- **Data shown**
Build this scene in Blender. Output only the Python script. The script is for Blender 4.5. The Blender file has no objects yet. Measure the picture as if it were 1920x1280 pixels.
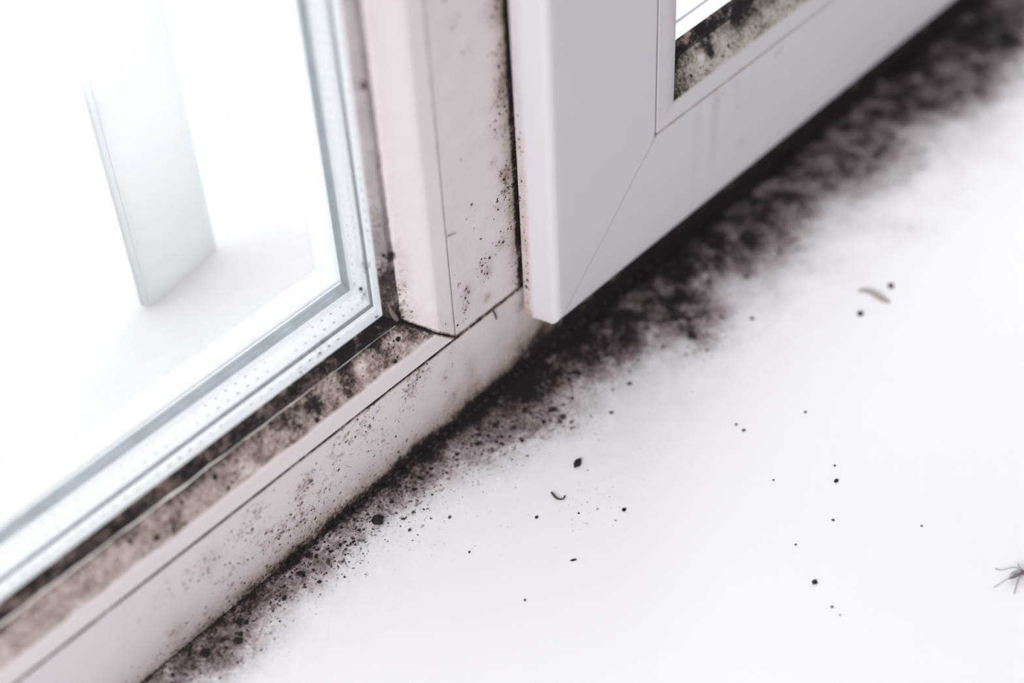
import bpy, bmesh, math, random
from mathutils import Vector, Matrix, Euler, noise
random.seed(7)
S = bpy.context.scene
COL = S.collection

# ------------------------------------------------------------------ camera
cam = bpy.data.cameras.new('camera')
camo = bpy.data.objects.new('camera', cam); COL.objects.link(camo)
camo.location = (-0.240497, -0.262521, 0.383813)
camo.rotation_euler = (0.78991234, 0.04358175, -0.83102196)
F = 3160.056
cam.sensor_width = 36.0; cam.lens = F * 36 / 1920
cam.clip_start = 0.01; cam.clip_end = 50
cam.dof.use_dof = True; cam.dof.focus_distance = 0.488; cam.dof.aperture_fstop = 4.2
S.camera = camo
CM = camo.rotation_euler.to_matrix(); CP = Vector(camo.location)

# ------------------------------------------------------------------ daylight: bright outdoors (+y), dimmer room (-y)
W = bpy.data.worlds.new('daylight'); S.world = W; W.use_nodes = True
n = W.node_tree.nodes; l = W.node_tree.links; n.clear()
tc = n.new('ShaderNodeTexCoord'); sp = n.new('ShaderNodeSeparateXYZ'); l.new(tc.outputs['Generated'], sp.inputs[0])
mr = n.new('ShaderNodeMapRange'); mr.interpolation_type = 'SMOOTHSTEP'
mr.inputs['From Min'].default_value = -0.05; mr.inputs['From Max'].default_value = 0.35
l.new(sp.outputs['Y'], mr.inputs['Value'])
mx = n.new('ShaderNodeMix'); mx.data_type = 'RGBA'
l.new(mr.outputs[0], mx.inputs['Factor'])
mx.inputs['A'].default_value = (0.42, 0.40, 0.42, 1)
mx.inputs['B'].default_value = (2.9, 2.95, 3.05, 1)
bg = n.new('ShaderNodeBackground'); l.new(mx.outputs['Result'], bg.inputs['Color']); bg.inputs['Strength'].default_value = 1.0
wo = n.new('ShaderNodeOutputWorld'); l.new(bg.outputs[0], wo.inputs[0])
# soft light from another window of the room, far to the left
la = bpy.data.lights.new('room_light', 'AREA'); la.shape = 'DISK'; la.size = 0.8; la.energy = 24.0; la.color = (1, 0.985, 1.0)
lo = bpy.data.objects.new('room_light', la); COL.objects.link(lo); lo.location = (-1.45, -0.50, 0.85)
lo.rotation_euler = (Vector((0.15, -0.1, 0)) - lo.location).to_track_quat('-Z', 'Y').to_euler()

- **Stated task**
Copy all the data exactly as written, but skip any picture.

- **Answer to the task**
Build this scene in Blender. Output only the Python script. The script is for Blender 4.5. The Blender file has no objects yet. Measure the picture as if it were 1920x1280 pixels.
import bpy, bmesh, math, random
from mathutils import Vector, Matrix, Euler, noise
random.seed(7)
S = bpy.context.scene
COL = S.collection

# ------------------------------------------------------------------ camera
cam = bpy.data.cameras.new('camera')
camo = bpy.data.objects.new('camera', cam); COL.objects.link(camo)
camo.location = (-0.240497, -0.262521, 0.383813)
camo.rotation_euler = (0.78991234, 0.04358175, -0.83102196)
F = 3160.056
cam.sensor_width = 36.0; cam.lens = F * 36 / 1920
cam.clip_start = 0.01; cam.clip_end = 50
cam.dof.use_dof = True; cam.dof.focus_distance = 0.488; cam.dof.aperture_fstop = 4.2
S.camera = camo
CM = camo.rotation_euler.to_matrix(); CP = Vector(camo.location)

# ------------------------------------------------------------------ daylight: bright outdoors (+y), dimmer room (-y)
W = bpy.data.worlds.new('daylight'); S.world = W; W.use_nodes = True
n = W.node_tree.nodes; l = W.node_tree.links; n.clear()
tc = n.new('ShaderNodeTexCoord'); sp = n.new('ShaderNodeSeparateXYZ'); l.new(tc.outputs['Generated'], sp.inputs[0])
mr = n.new('ShaderNodeMapRange'); mr.interpolation_type = 'SMOOTHSTEP'
mr.inputs['From Min'].default_value = -0.05; mr.inputs['From Max'].default_value = 0.35
l.new(sp.outputs['Y'], mr.inputs['Value'])
mx = n.new('ShaderNodeMix'); mx.data_type = 'RGBA'
l.new(mr.outputs[0], mx.inputs['Factor'])
mx.inputs['A'].default_value = (0.42, 0.40, 0.42, 1)
mx.inputs['B'].default_value = (2.9, 2.95, 3.05, 1)
bg = n.new('ShaderNodeBackground'); l.new(mx.outputs['Result'], bg.inputs['Color']); bg.inputs['Strength'].default_value = 1.0
wo = n.new('ShaderNodeOutputWorld'); l.new(bg.outputs[0], wo.inputs[0])
# soft light from another window of the room, far to the left
la = bpy.data.lights.new('room_light', 'AREA'); la.shape = 'DISK'; la.size = 0.8; la.energy = 24.0; la.color = (1, 0.985, 1.0)
lo = bpy.data.objects.new('room_light', la); COL.objects.link(lo); lo.location = (-1.45, -0.50, 0.85)
lo.rotation_euler = (Vector((0.15, -0.1, 0)) - lo.location).to_track_quat('-Z', 'Y').to_euler()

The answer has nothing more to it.